Pour beaucoup, Mark Zuckerberg n’est plus crédible

En rendant les communications plus privées et en parties cryptées, le réseau social se montre plus soucieux de la vie privée des usagers, mais se prive d’un accès aux contenus échangés, que beaucoup d’élus et de régulateurs lui demandent, précisément, de mieux contrôler. M. Zuckerberg « essaie de trouver un équilibre impossible entre une croissance du nombre d’utilisateurs et du temps passé sur le réseau pour générer plus de revenus publicitaires, tout en essayant de construire un (produit) centré sur le respect de la vie privée pour apaiser les régulateurs, le tout sous l’épée de Damoclès d’un possible démantèlement (via la vente de filiales, NDLR)» par les autorités de la concurrence, résume Jessica Liu, analyste chez Forrester.

Du coup, « il n’y a pas grand chose qui va changer (…) Car se transformer pour devenir un système de communication entièrement privé et crypté ressemble à du suicide, parce que sans données, Facebook n’aurait pas d'(espaces publicitaires) à vendre», assène Richard Windsor, analyste spécialisé auteur du blog Radio Free Mobile, qui évoque un « écran de fumée » pour détourner l’attention.
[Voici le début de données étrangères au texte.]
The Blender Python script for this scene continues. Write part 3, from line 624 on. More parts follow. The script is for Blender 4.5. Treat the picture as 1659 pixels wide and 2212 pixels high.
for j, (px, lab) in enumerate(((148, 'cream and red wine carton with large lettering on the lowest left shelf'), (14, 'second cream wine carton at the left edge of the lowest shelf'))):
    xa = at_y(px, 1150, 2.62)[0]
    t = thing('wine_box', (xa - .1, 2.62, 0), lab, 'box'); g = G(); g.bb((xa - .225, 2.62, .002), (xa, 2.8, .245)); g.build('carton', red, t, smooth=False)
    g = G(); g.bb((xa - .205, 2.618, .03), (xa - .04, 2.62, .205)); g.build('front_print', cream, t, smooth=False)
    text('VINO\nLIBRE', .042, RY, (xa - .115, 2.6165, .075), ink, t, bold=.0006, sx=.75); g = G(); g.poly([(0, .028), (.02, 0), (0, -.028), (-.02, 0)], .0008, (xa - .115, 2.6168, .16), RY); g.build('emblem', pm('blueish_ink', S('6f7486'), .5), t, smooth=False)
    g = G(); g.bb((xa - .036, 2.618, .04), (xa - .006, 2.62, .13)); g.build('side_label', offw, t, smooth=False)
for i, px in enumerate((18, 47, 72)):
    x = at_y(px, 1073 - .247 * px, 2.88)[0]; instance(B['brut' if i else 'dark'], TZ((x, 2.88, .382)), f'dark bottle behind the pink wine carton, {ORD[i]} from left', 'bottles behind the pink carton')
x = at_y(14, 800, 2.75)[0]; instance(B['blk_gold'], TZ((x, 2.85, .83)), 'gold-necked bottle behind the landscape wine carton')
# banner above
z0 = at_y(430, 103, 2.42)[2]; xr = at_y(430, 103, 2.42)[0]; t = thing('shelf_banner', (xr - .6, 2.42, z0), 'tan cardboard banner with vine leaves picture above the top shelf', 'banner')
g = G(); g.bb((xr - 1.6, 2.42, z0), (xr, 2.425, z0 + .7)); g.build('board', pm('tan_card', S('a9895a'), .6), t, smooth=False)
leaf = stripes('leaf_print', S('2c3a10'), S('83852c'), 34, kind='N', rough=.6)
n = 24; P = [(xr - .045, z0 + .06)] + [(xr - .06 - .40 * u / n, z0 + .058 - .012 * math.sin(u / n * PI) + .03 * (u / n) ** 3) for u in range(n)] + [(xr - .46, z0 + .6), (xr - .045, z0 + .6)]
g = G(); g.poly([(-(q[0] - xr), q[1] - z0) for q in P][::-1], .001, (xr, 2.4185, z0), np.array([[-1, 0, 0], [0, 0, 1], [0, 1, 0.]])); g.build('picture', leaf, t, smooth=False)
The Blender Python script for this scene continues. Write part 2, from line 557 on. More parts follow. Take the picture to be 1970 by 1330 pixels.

Beaucoup d’experts, dont Jennifer Grygiel, professeure à l’université de Syracuse, Scott Galloway, de l’université de New York, ou encore le journaliste et expert reconnu de la « tech » Walt Mossberg ont quant à eux carrément refusé de croire aux promesses d’un Mark Zuckerberg devenu à leurs yeux bien peu crédible après nombre de promesses non tenues.